---------- PROVIDED DATA
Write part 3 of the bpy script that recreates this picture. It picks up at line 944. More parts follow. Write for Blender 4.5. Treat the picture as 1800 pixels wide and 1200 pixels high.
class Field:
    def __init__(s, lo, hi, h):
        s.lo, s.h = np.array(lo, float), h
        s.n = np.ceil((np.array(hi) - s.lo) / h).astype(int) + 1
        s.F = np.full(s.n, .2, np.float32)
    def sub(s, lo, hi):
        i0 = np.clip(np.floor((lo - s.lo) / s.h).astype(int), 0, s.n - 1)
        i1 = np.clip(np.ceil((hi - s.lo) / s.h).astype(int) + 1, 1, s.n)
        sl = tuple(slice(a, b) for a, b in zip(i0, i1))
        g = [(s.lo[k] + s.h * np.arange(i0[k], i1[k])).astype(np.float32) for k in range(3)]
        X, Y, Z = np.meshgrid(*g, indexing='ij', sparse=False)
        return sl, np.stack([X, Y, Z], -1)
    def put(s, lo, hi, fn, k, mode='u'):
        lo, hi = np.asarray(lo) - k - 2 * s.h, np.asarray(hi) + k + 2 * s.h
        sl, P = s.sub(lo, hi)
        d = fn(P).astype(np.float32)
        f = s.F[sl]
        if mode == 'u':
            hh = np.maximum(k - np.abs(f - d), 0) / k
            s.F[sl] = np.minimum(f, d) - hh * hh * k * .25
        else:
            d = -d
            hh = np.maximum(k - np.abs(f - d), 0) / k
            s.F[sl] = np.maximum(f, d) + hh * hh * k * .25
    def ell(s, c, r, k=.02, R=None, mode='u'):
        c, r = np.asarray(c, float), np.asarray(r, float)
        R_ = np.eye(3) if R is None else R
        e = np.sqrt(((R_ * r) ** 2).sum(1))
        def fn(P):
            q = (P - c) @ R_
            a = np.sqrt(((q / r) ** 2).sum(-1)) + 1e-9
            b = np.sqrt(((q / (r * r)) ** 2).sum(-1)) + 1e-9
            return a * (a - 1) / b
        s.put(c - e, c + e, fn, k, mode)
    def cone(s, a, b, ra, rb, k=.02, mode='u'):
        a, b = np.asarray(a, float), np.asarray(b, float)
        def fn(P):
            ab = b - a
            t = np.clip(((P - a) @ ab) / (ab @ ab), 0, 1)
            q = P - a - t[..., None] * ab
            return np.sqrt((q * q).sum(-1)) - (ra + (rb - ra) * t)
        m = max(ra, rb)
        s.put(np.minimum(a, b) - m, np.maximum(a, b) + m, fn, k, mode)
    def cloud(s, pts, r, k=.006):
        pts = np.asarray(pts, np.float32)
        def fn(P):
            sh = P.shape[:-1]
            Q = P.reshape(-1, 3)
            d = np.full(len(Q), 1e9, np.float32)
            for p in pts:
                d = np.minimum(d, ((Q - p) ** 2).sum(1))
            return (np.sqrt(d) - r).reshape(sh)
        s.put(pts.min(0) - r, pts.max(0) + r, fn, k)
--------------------
---------- PROVIDED DATA
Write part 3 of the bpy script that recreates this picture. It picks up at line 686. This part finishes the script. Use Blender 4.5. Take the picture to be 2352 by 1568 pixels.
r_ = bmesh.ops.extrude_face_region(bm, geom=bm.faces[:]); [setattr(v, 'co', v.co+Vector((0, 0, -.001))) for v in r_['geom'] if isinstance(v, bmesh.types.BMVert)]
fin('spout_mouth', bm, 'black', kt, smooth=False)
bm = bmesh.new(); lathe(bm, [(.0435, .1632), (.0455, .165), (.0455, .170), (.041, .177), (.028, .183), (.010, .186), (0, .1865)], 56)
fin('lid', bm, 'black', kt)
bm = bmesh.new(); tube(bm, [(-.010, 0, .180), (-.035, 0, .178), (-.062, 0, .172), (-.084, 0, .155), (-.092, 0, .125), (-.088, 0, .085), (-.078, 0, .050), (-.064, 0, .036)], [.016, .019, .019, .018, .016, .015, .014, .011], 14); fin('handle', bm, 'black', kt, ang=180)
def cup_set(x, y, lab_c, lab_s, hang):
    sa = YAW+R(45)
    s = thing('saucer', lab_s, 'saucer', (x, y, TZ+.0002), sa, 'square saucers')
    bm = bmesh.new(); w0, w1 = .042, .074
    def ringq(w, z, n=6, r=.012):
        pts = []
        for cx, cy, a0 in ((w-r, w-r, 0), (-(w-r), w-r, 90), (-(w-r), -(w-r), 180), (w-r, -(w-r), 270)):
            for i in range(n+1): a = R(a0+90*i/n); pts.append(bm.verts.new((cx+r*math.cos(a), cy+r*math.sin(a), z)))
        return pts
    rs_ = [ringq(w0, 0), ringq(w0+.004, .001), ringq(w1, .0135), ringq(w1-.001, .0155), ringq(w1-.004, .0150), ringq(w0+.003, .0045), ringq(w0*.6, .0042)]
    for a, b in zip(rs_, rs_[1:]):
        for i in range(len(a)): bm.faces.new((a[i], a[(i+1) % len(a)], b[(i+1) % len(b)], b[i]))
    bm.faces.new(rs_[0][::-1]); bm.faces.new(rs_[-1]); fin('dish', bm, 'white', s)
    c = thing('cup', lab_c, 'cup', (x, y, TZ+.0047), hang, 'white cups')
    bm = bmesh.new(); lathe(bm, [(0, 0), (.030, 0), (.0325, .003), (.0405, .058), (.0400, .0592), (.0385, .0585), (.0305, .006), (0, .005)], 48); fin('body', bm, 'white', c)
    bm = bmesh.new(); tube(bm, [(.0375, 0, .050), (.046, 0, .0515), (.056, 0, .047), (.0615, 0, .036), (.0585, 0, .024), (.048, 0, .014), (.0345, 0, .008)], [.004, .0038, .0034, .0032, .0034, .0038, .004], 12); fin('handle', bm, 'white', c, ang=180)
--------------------
---------- PROVIDED DATA
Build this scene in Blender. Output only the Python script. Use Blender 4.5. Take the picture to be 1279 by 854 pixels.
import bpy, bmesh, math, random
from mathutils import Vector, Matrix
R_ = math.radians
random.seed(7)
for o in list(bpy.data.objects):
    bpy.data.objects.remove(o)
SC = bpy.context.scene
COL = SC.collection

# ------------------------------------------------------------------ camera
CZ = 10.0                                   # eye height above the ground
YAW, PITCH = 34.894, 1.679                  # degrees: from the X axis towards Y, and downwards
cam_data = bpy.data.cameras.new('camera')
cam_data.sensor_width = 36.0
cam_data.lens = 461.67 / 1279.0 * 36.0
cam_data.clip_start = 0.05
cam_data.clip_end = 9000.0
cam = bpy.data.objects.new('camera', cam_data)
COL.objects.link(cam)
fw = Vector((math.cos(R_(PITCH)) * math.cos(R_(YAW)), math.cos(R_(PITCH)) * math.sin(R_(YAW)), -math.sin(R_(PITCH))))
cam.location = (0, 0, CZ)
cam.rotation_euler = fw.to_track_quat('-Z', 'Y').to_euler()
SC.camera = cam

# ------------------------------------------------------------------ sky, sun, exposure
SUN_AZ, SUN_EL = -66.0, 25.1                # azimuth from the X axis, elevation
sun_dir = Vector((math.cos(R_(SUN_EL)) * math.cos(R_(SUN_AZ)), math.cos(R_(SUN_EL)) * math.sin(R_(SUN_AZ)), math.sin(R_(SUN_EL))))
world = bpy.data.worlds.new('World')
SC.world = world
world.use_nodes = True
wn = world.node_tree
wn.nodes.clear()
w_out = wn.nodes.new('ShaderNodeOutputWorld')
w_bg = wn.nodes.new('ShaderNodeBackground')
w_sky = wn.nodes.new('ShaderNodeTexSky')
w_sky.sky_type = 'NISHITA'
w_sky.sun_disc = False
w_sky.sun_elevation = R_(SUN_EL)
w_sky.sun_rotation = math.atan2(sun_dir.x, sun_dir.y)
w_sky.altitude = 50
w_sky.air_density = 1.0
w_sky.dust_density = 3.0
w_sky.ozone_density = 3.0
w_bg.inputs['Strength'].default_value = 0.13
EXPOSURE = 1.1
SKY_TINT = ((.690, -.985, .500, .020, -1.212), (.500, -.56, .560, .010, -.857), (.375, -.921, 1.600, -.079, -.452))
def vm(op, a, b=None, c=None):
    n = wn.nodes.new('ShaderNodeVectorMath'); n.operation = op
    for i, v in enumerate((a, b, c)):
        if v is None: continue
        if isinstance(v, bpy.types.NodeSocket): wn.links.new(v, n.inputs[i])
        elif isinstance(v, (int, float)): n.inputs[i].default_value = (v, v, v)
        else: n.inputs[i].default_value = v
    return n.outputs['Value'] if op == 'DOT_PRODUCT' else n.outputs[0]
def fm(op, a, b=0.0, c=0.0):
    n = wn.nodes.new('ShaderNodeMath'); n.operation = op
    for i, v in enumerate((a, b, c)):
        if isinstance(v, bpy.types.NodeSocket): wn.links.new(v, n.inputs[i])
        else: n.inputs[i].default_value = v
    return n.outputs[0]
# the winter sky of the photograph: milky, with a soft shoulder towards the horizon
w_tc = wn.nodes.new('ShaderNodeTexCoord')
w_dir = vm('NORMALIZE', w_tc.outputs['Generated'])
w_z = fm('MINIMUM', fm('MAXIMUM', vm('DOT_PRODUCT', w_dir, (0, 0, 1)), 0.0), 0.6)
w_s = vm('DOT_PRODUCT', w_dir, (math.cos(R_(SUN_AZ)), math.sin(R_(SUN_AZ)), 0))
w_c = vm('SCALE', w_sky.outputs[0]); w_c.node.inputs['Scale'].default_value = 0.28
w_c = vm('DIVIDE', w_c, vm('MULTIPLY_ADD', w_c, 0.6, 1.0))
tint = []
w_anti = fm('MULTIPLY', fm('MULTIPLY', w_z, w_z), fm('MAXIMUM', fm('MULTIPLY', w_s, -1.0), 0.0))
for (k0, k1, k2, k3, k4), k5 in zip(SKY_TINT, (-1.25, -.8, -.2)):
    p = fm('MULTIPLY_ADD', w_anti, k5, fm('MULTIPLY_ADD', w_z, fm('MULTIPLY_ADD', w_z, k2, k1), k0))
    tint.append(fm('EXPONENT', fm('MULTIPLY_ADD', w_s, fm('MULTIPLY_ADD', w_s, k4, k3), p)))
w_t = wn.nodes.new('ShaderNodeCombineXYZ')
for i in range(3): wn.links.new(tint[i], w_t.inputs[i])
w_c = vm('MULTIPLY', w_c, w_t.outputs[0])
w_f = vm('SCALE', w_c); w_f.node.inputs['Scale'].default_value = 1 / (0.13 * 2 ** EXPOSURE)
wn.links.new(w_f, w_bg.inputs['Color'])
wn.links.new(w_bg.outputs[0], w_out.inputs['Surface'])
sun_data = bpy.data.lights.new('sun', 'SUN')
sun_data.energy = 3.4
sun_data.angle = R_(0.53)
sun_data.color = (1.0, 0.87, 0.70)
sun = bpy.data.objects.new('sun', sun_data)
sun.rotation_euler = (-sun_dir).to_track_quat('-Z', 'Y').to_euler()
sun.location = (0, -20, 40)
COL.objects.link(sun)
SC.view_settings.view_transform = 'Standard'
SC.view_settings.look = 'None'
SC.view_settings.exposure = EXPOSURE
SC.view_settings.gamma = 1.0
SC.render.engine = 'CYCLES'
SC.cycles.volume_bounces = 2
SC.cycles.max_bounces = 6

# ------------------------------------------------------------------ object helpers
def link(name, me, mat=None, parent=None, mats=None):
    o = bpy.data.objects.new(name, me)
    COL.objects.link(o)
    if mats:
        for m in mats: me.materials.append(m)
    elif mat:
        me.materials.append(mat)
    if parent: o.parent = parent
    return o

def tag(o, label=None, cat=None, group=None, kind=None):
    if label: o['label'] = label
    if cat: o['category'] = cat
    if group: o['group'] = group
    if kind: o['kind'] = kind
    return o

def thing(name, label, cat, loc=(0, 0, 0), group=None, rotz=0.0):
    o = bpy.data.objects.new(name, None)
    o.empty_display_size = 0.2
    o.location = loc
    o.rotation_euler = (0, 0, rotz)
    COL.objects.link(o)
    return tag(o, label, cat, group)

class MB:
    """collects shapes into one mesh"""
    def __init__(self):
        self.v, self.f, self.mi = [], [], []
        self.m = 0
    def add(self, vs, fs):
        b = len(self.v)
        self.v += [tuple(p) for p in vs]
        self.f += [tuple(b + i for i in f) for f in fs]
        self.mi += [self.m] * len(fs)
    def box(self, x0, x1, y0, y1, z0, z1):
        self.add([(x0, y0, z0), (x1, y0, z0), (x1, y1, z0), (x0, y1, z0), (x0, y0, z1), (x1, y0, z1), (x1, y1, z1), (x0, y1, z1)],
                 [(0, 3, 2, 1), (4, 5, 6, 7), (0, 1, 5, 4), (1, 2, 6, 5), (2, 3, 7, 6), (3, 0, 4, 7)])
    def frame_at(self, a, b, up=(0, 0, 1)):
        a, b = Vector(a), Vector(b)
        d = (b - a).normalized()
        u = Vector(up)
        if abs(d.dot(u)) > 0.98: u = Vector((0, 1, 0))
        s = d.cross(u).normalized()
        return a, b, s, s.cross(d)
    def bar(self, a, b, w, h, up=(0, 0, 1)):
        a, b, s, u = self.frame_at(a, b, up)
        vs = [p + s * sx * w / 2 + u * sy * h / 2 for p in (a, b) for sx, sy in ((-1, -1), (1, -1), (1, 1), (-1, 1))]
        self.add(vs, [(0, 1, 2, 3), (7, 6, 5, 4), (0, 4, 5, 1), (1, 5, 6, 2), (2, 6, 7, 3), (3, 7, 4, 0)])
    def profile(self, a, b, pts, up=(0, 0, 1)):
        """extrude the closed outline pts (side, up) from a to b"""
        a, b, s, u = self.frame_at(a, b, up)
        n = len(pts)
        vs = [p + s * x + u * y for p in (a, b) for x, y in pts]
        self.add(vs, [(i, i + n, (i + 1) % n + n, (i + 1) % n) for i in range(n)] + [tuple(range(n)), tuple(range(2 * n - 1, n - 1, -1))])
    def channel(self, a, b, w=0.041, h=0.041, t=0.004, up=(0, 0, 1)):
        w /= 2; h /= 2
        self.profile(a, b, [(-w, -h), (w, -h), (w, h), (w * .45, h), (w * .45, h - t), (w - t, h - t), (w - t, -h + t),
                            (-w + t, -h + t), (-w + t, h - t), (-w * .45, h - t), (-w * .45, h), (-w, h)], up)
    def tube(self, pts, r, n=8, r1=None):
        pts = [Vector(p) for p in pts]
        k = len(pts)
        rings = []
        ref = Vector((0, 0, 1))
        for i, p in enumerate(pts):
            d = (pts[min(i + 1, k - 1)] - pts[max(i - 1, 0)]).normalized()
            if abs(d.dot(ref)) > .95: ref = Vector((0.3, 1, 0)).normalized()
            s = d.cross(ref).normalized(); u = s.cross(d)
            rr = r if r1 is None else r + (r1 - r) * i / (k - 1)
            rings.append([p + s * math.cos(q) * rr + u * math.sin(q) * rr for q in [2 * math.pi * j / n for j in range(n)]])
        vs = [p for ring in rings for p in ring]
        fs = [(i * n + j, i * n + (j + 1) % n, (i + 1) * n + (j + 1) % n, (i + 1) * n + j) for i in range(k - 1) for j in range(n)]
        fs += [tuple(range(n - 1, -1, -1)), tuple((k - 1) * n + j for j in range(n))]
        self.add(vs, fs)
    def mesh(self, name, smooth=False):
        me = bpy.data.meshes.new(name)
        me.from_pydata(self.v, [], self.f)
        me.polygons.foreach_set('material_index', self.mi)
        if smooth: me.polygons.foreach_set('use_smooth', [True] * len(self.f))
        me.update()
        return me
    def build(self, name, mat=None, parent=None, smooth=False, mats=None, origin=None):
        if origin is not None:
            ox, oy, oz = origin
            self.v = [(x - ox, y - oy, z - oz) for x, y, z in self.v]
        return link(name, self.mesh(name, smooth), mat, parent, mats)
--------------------
◆ STATED EXERCISE
Search the data for "part" and list every line in which it occurs.

◆ PROBLEM SOLUTION
Write part 3 of the bpy script that recreates this picture. It picks up at line 944. More parts follow. Write for Blender 4.5. Treat the picture as 1800 pixels wide and 1200 pixels high.
Write part 3 of the bpy script that recreates this picture. It picks up at line 686. This part finishes the script. Use Blender 4.5. Take the picture to be 2352 by 1568 pixels.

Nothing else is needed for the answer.